*** DATA SEGMENT
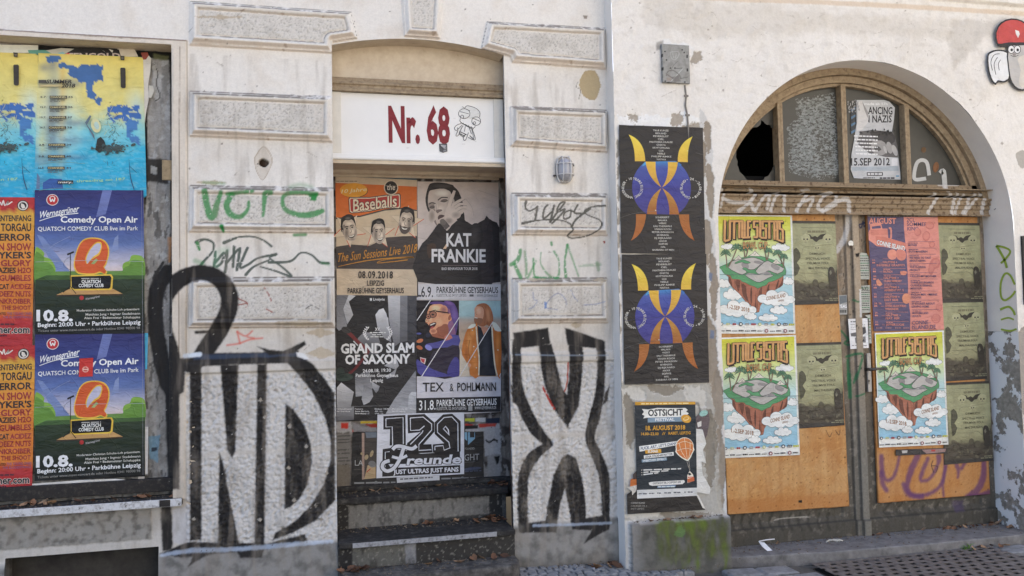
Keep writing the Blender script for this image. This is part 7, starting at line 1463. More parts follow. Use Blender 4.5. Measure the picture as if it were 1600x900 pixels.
for q in ((150, 450, 140, 60), (890, 455, 180, 80), (90, 970, 150, 90), (1000, 930, 110, 80), (220, 1120, 190, 120)): cloud(*q)
BR, BRD, LN = c(170, 104, 82), c(110, 66, 54), c(56, 48, 46)
rock = zq([(85, 60), (150, 110), (160, 190), (200, 250), (300, 340), (380, 440), (450, 490), (520, 590), (565, 580), (580, 500), (690, 330), (800, 270), (880, 215), (890, 90), (560, 200), (300, 140)])
p.poly(rock, LN); p.poly([(a+(700-a)*.012, b+(900-b)*.012) for a, b in rock], BR)
for P in ([(240, 160), (260, 240), (290, 310), (310, 160)], [(180, 120), (205, 240), (160, 190), (150, 110)], [(380, 230), (388, 330), (420, 440), (350, 370), (330, 200)], [(455, 240), (470, 330), (460, 480), (440, 360)], [(520, 290), (525, 400), (528, 580), (505, 520), (515, 380)], [(600, 250), (590, 380), (570, 480), (560, 300)], [(700, 220), (690, 330), (660, 320), (680, 220)], [(830, 160), (800, 270), (780, 260), (815, 150)], [(885, 100), (880, 215), (810, 260), (850, 200)]): p.poly(zq(P), BRD, 2)
for P in ([(230, 150), (245, 260)], [(385, 225), (395, 350), (430, 470)], [(460, 250), (465, 400), (450, 490)], [(545, 270), (550, 420), (530, 585)], [(600, 240), (592, 380), (575, 480)], [(700, 200), (690, 300)], [(820, 150), (800, 260)], [(320, 180), (345, 340)]): p.stroke(zq(P), 5, LN)
GRN = c(84, 152, 104)
isl = [(30, 742), (150, 690), (240, 630), (420, 595), (480, 560), (600, 580), (740, 620), (850, 660), (940, 710), (972, 800), (960, 850)]+zq([(900, 85), (830, 130), (740, 170), (690, 180), (660, 220), (600, 240), (545, 268), (500, 240), (430, 220), (380, 190), (330, 175), (300, 145), (200, 140), (180, 100), (150, 90), (90, 65)])+[(60, 780)]
p.poly(isl, LN, 2); p.poly([(a+(500-a)*.012, b+(800-b)*.02) for a, b in isl], GRN, 2)
for x, y, s_ in ((530, 560, 70), (300, 620, 60), (830, 670, 60)): p.poly([(x-s_*1.2, y+s_*.4), (x-s_*.4, y-s_*.3), (x, y-s_*.75), (x+s_*.5, y-s_*.2), (x+s_*1.3, y+s_*.45)], LN); p.poly([(x-s_*1.1, y+s_*.36), (x-s_*.4, y-s_*.22), (x, y-s_*.64), (x+s_*.45, y-s_*.14), (x+s_*1.15, y+s_*.38)], c(214, 206, 196)); p.stroke([(x-s_*.3, y-s_*.1), (x, y+s_*.1), (x+s_*.1, y-s_*.3)], 4, LN)
PLc, PLd = c(180, 176, 174), c(140, 136, 138)
bowl1 = [(160, 750), (180, 690), (230, 655), (420, 620), (520, 610), (655, 665), (610, 700), (520, 770), (430, 770), (370, 760), (420, 800), (350, 845), (250, 805)]
bowl2 = [(540, 800), (620, 710), (700, 655), (760, 680), (940, 760), (850, 830), (740, 790), (690, 800), (640, 845), (560, 830)]
bowl3 = zq([(375, 82), (460, 60), (560, 75), (650, 55), (750, 85), (680, 120), (570, 178), (480, 150)])
for b_ in (bowl1, bowl2, bowl3): p.stroke(b_, 16, c(70, 72, 70), 2, True); p.poly(b_, PLc, 2)
for P in ([(340, 690), (430, 680), (440, 770), (360, 750)], [(530, 650), (650, 670), (600, 700), (520, 680)], [(770, 690), (880, 740), (850, 790), (760, 740)], [(700, 800), (760, 830), (720, 850), (650, 850)]): p.poly(P, PLd, 2)
for P in ([(255, 680), (350, 640), (400, 650), (470, 680), (400, 690), (340, 670), (260, 695)], [(355, 765), (400, 750), (450, 785), (520, 780), (560, 830), (590, 840), (500, 830), (430, 820), (400, 790)]): p.stroke(P, 10, c(70, 72, 70), 2, True); p.poly(P, GRN, 2)
def palm(x0, y0, x1, y1, s_):
    p.stroke([(x0, y0), ((x0+x1)/2+s_*.06, (y0+y1)/2), (x1, y1)], 15, LN); p.stroke([(x0, y0), ((x0+x1)/2+s_*.06, (y0+y1)/2), (x1, y1)], 8, c(150, 120, 100))
    for a in (-170, -140, -110, -70, -40, -10, 20, 160):
        e = (x1+s_*math.cos(R(a)), y1+s_*.55*math.sin(R(a))+s_*.35); m = (x1+s_*.6*math.cos(R(a)), y1+s_*.7*math.sin(R(a))-s_*.05)
        p.stroke([(x1, y1), m, e], [12, 22, 3], LN); p.stroke([(x1, y1), m, e], [6, 15, 1], c(90, 140, 108))
palm(135, 750, 118, 555, 78); palm(160, 740, 275, 480, 90); palm(385, 610, 372, 495, 60); palm(400, 600, 430, 480, 70); palm(690, 640, 655, 470, 60); palm(700, 640, 722, 520, 60); palm(920, 700, 850, 550, 75); palm(925, 740, 935, 600, 60)
cloud(*zq([(270, 530)])[0], 370, 170); cloud(*zq([(445, 630)])[0], 120, 80); cloud(*zq([(785, 385)])[0], 370, 160); cloud(*zq([(820, 545)])[0], 170, 90); cloud(*zq([(680, 650)])[0], 190, 80)
TN, TD = c(206, 152, 96), c(48, 38, 36)
def zt(P, w_=34):
    P = zq(P); return P
def wtxt(t_, a, b, h, w_=0): p.text(t_, a[0], b[0], a[1], h, c(150, 104, 66), .02, b[1])
a, b = zq([(135, 530), (430, 580)]); wtxt('1.-2.SEP 2018', a, b, 56); a, b = zq([(655, 425), (912, 375)]); wtxt('CONNE ISLAND', a, b, 52); a, b = zq([(812, 440), (890, 430)]); wtxt('LEIPZIG', a, b, 24)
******
### WHAT YOU WILL DO
Restate the entire listing word for word, excluding pictures.

### ANSWER TO THE EXERCISE
Keep writing the Blender script for this image. This is part 7, starting at line 1463. More parts follow. Use Blender 4.5. Measure the picture as if it were 1600x900 pixels.
for q in ((150, 450, 140, 60), (890, 455, 180, 80), (90, 970, 150, 90), (1000, 930, 110, 80), (220, 1120, 190, 120)): cloud(*q)
BR, BRD, LN = c(170, 104, 82), c(110, 66, 54), c(56, 48, 46)
rock = zq([(85, 60), (150, 110), (160, 190), (200, 250), (300, 340), (380, 440), (450, 490), (520, 590), (565, 580), (580, 500), (690, 330), (800, 270), (880, 215), (890, 90), (560, 200), (300, 140)])
p.poly(rock, LN); p.poly([(a+(700-a)*.012, b+(900-b)*.012) for a, b in rock], BR)
for P in ([(240, 160), (260, 240), (290, 310), (310, 160)], [(180, 120), (205, 240), (160, 190), (150, 110)], [(380, 230), (388, 330), (420, 440), (350, 370), (330, 200)], [(455, 240), (470, 330), (460, 480), (440, 360)], [(520, 290), (525, 400), (528, 580), (505, 520), (515, 380)], [(600, 250), (590, 380), (570, 480), (560, 300)], [(700, 220), (690, 330), (660, 320), (680, 220)], [(830, 160), (800, 270), (780, 260), (815, 150)], [(885, 100), (880, 215), (810, 260), (850, 200)]): p.poly(zq(P), BRD, 2)
for P in ([(230, 150), (245, 260)], [(385, 225), (395, 350), (430, 470)], [(460, 250), (465, 400), (450, 490)], [(545, 270), (550, 420), (530, 585)], [(600, 240), (592, 380), (575, 480)], [(700, 200), (690, 300)], [(820, 150), (800, 260)], [(320, 180), (345, 340)]): p.stroke(zq(P), 5, LN)
GRN = c(84, 152, 104)
isl = [(30, 742), (150, 690), (240, 630), (420, 595), (480, 560), (600, 580), (740, 620), (850, 660), (940, 710), (972, 800), (960, 850)]+zq([(900, 85), (830, 130), (740, 170), (690, 180), (660, 220), (600, 240), (545, 268), (500, 240), (430, 220), (380, 190), (330, 175), (300, 145), (200, 140), (180, 100), (150, 90), (90, 65)])+[(60, 780)]
p.poly(isl, LN, 2); p.poly([(a+(500-a)*.012, b+(800-b)*.02) for a, b in isl], GRN, 2)
for x, y, s_ in ((530, 560, 70), (300, 620, 60), (830, 670, 60)): p.poly([(x-s_*1.2, y+s_*.4), (x-s_*.4, y-s_*.3), (x, y-s_*.75), (x+s_*.5, y-s_*.2), (x+s_*1.3, y+s_*.45)], LN); p.poly([(x-s_*1.1, y+s_*.36), (x-s_*.4, y-s_*.22), (x, y-s_*.64), (x+s_*.45, y-s_*.14), (x+s_*1.15, y+s_*.38)], c(214, 206, 196)); p.stroke([(x-s_*.3, y-s_*.1), (x, y+s_*.1), (x+s_*.1, y-s_*.3)], 4, LN)
PLc, PLd = c(180, 176, 174), c(140, 136, 138)
bowl1 = [(160, 750), (180, 690), (230, 655), (420, 620), (520, 610), (655, 665), (610, 700), (520, 770), (430, 770), (370, 760), (420, 800), (350, 845), (250, 805)]
bowl2 = [(540, 800), (620, 710), (700, 655), (760, 680), (940, 760), (850, 830), (740, 790), (690, 800), (640, 845), (560, 830)]
bowl3 = zq([(375, 82), (460, 60), (560, 75), (650, 55), (750, 85), (680, 120), (570, 178), (480, 150)])
for b_ in (bowl1, bowl2, bowl3): p.stroke(b_, 16, c(70, 72, 70), 2, True); p.poly(b_, PLc, 2)
for P in ([(340, 690), (430, 680), (440, 770), (360, 750)], [(530, 650), (650, 670), (600, 700), (520, 680)], [(770, 690), (880, 740), (850, 790), (760, 740)], [(700, 800), (760, 830), (720, 850), (650, 850)]): p.poly(P, PLd, 2)
for P in ([(255, 680), (350, 640), (400, 650), (470, 680), (400, 690), (340, 670), (260, 695)], [(355, 765), (400, 750), (450, 785), (520, 780), (560, 830), (590, 840), (500, 830), (430, 820), (400, 790)]): p.stroke(P, 10, c(70, 72, 70), 2, True); p.poly(P, GRN, 2)
def palm(x0, y0, x1, y1, s_):
    p.stroke([(x0, y0), ((x0+x1)/2+s_*.06, (y0+y1)/2), (x1, y1)], 15, LN); p.stroke([(x0, y0), ((x0+x1)/2+s_*.06, (y0+y1)/2), (x1, y1)], 8, c(150, 120, 100))
    for a in (-170, -140, -110, -70, -40, -10, 20, 160):
        e = (x1+s_*math.cos(R(a)), y1+s_*.55*math.sin(R(a))+s_*.35); m = (x1+s_*.6*math.cos(R(a)), y1+s_*.7*math.sin(R(a))-s_*.05)
        p.stroke([(x1, y1), m, e], [12, 22, 3], LN); p.stroke([(x1, y1), m, e], [6, 15, 1], c(90, 140, 108))
palm(135, 750, 118, 555, 78); palm(160, 740, 275, 480, 90); palm(385, 610, 372, 495, 60); palm(400, 600, 430, 480, 70); palm(690, 640, 655, 470, 60); palm(700, 640, 722, 520, 60); palm(920, 700, 850, 550, 75); palm(925, 740, 935, 600, 60)
cloud(*zq([(270, 530)])[0], 370, 170); cloud(*zq([(445, 630)])[0], 120, 80); cloud(*zq([(785, 385)])[0], 370, 160); cloud(*zq([(820, 545)])[0], 170, 90); cloud(*zq([(680, 650)])[0], 190, 80)
TN, TD = c(206, 152, 96), c(48, 38, 36)
def zt(P, w_=34):
    P = zq(P); return P
def wtxt(t_, a, b, h, w_=0): p.text(t_, a[0], b[0], a[1], h, c(150, 104, 66), .02, b[1])
a, b = zq([(135, 530), (430, 580)]); wtxt('1.-2.SEP 2018', a, b, 56); a, b = zq([(655, 425), (912, 375)]); wtxt('CONNE ISLAND', a, b, 52); a, b = zq([(812, 440), (890, 430)]); wtxt('LEIPZIG', a, b, 24)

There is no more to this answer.